Director Scott Waugh is a former stuntman and as such, most of the attention in Need for Speed is focused on that department. The stunt driving is spectacular and unlike last year’s disastrous street-racing movie Getaway, the editing doesn’t become frantic and the cameras don’t resort to annoying close-ups and shaky cam. As the cars take fast U-turns, make jumps and manage to take one hit after another, it’s hard not to admire the stunt drivers’ skill. The sound crew also deserves plenty of credit for putting the audience right in the exhaust pipe as they skid through the streets and runways. One exciting chase through the desert even throws in SUVs and massive trucks to combat the Mustang, for good measure. The climax is appropriately thrilling as cars are totaled and destroyed as the hero tries to race his way towards the finish line. Watching the impressive racing abilities of the drivers is even enough to distract one from the sheer incompetence of the policemen chasing after the characters.

Like the video game that inspired it, Need for Speed is so thin in story and character, that the wait begins for when the non-racing scenes end and the controller is handed back to the drivers. One almost expects a “skip” button to appear at certain moments. That’s hardly the fault of Aaron Paul, who gives a likeable and charming performance as runaway hero Tobey Marshall. After years of playing second banana to Bryan Cranston’s meth dealer in Breaking Bad, he gets the chance to lead his own project and he does a nice job. He’s rootable and I wanted him to succeed in his quest to avenge his brother and stop the villain. Dominic Cooper, on the other hand, seems to be one step away from twirling a moustache and cackling manically. It’s surprising there wasn’t a scene of him burning down an puppy pound, just to emphasize how despicable he is. His motives and grudge towards Tobey aren’t explored very well and it’s hard to take him seriously. Imogen Poots fills in the role of the expected love interest who happens to be a car expert, but spends most of her screen time screaming as Tobey races through the cities. The comic relief in Need for Speed is particularly misplaced as the jokes feel forced and Michael Keaton’s Greek chorus role seems especially wasteful of his talent. When characters aren’t breaking the speed limit, they merely serve as roadblocks nudged in between the fun bits.

At times, Need for Speed can occasionally get too ridiculous for its own good.

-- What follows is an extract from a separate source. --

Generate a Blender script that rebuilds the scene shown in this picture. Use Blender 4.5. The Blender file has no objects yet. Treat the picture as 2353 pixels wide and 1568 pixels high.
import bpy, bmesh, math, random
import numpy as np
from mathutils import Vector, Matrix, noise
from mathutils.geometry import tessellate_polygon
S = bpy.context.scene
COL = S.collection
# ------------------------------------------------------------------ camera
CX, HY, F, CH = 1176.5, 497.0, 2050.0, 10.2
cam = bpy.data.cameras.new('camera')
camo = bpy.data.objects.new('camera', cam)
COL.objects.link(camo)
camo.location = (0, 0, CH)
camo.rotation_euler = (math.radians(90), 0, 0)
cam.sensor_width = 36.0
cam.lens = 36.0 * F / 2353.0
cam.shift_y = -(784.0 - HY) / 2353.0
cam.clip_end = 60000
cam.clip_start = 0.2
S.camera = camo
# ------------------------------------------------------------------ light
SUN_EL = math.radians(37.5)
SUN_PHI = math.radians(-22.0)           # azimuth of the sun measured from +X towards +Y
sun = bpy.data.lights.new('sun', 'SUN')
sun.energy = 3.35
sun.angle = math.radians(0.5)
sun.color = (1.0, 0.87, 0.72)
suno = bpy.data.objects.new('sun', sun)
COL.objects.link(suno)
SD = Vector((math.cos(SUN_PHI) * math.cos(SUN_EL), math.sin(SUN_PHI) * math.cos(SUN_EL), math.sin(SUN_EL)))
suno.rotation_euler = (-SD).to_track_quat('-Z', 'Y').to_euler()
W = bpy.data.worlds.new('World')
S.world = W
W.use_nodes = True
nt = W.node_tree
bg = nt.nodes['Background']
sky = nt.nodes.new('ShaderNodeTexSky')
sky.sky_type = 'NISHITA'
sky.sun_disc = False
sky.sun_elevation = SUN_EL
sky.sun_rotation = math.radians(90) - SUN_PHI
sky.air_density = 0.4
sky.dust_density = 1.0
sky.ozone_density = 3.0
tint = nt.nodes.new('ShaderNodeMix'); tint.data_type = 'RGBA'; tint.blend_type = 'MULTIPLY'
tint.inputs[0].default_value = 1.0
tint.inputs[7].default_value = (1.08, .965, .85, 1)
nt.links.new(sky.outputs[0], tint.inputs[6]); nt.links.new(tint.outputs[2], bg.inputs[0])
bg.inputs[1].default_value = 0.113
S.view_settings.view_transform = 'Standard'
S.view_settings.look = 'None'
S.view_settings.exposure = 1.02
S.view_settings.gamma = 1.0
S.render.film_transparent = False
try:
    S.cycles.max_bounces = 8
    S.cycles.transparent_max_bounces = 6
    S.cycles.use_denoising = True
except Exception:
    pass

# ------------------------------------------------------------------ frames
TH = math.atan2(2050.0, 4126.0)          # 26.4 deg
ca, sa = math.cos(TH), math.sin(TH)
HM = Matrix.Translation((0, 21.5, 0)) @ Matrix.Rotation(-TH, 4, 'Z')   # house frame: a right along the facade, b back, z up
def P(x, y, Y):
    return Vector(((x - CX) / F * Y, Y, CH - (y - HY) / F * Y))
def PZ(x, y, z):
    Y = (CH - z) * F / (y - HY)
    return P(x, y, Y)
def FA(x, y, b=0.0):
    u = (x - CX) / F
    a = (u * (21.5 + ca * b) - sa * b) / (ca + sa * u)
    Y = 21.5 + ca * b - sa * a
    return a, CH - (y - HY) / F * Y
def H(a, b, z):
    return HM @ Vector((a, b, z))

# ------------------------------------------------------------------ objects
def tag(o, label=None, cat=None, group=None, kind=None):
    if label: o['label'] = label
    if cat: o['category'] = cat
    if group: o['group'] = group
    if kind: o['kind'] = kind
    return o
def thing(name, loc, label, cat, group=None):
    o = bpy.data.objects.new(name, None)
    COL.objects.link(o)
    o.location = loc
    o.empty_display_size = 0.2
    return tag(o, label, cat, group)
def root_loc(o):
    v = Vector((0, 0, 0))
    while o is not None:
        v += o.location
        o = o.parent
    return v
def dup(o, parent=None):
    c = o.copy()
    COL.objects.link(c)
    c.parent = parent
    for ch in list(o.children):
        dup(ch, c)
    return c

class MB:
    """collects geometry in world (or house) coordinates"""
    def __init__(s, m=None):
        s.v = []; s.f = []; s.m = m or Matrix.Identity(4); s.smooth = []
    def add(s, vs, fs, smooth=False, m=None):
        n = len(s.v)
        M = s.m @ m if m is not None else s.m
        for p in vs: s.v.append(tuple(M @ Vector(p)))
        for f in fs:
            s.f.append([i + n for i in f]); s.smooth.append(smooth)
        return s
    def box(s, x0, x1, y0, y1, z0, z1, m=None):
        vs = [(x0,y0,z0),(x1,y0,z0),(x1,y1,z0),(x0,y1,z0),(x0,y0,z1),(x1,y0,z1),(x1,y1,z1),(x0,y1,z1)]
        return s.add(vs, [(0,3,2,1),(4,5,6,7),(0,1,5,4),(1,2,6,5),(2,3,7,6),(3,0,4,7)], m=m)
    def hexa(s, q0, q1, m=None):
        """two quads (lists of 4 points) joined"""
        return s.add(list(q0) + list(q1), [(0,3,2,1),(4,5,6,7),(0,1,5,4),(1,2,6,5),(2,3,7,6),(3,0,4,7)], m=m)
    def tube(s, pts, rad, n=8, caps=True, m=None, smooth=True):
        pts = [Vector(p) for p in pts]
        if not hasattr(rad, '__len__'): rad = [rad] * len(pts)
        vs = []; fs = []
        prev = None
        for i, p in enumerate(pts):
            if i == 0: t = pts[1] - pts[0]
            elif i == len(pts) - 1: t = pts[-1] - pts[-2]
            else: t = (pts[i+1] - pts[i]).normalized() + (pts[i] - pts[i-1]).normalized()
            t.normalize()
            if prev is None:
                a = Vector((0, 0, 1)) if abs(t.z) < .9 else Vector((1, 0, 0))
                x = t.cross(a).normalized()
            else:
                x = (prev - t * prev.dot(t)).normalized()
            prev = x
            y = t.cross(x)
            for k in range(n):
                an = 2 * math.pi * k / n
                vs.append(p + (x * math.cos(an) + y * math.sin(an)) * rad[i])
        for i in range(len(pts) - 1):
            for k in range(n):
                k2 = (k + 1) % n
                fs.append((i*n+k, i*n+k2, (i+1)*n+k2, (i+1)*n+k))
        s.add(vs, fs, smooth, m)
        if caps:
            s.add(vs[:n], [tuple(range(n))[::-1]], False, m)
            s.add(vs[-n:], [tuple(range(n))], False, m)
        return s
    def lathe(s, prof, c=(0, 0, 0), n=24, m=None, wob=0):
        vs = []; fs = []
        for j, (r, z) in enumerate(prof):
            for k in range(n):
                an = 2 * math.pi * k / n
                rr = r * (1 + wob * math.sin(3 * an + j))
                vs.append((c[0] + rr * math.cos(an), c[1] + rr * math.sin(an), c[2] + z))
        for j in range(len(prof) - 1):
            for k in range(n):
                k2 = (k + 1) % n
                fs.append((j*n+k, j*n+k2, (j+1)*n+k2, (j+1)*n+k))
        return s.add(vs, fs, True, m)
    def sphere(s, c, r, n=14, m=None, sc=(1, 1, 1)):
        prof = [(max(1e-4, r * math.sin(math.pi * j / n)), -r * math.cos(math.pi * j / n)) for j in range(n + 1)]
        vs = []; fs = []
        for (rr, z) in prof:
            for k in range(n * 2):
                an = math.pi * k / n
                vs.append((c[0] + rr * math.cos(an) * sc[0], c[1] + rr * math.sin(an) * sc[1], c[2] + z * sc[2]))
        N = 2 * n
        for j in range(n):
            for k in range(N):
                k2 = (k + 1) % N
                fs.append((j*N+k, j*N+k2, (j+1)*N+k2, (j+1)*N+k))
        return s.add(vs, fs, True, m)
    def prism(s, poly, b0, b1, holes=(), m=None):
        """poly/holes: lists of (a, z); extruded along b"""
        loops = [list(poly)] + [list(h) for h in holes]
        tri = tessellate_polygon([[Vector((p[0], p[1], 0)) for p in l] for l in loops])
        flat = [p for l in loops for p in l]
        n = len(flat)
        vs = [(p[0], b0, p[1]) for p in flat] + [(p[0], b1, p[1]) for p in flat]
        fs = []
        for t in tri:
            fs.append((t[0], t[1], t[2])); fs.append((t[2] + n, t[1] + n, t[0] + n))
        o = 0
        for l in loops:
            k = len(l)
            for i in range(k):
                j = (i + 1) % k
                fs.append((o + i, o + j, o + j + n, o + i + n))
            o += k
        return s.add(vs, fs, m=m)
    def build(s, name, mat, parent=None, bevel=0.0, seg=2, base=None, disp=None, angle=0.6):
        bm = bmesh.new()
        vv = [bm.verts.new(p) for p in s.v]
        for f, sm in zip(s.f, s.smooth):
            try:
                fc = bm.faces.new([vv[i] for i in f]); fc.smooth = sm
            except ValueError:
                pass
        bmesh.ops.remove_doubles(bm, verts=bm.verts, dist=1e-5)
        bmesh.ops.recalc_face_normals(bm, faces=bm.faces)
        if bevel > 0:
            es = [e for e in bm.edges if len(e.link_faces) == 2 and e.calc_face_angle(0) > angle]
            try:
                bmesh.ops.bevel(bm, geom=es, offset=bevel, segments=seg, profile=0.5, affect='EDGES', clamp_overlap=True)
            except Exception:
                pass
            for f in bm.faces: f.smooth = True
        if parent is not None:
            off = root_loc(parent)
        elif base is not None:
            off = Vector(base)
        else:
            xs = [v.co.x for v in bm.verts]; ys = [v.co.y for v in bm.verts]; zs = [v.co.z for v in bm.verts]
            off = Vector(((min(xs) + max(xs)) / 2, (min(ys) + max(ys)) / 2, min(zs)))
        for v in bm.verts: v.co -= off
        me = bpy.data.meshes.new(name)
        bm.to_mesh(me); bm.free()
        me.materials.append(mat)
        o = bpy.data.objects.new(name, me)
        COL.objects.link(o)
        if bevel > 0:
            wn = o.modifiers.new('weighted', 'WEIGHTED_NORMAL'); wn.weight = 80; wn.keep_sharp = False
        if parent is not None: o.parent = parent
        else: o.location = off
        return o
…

A scene in which Paul’s Ford Mustang is being refilled while driving at top speed down a highway, while Poots is hanging on the side just makes one think “Yeah, sure.” The possibilities are endless for fast-paced car chases, but even Scott Waugh seems to bite off more than he can chew. The attempts at emotion don’t entirely work, either. The chemistry between Tobey and Julia is almost non-existent and while Aaron Paul more than plays his role in portraying the sadness his character goes through over his brother’s death, it doesn’t quite resonate with the viewer in the same manner. The reason the climax has such a thrill and excitement is because of the immense likeability Paul brings to Tobey. That he was able to contribute some semblance of life to a one-dimensional character shows that Aaron Paul is an actor with a bright future ahead of him, if his Breaking Bad success wasn’t enough of an indication.

Fans of the Need for Speed video game will probably find some enjoyment out of the film adaptation, but some character development is lacking in between the zooming of the cars. The movie portrays Ford Mustangs as these beautiful creations of speed, but any normal person driving in the same manner as Aaron Paul will get a large fine and into a major accident very quickly, much like how car commercials seem to glamorize such activities. In the end, this is meant to advertise what is a fairly harmless game and as such, it’s expected that any real story or character drama is thrown out of the window. As for myself, I will probably stick with movies about Formula 1 rivalries and video games with fat plumbers racing go-karts.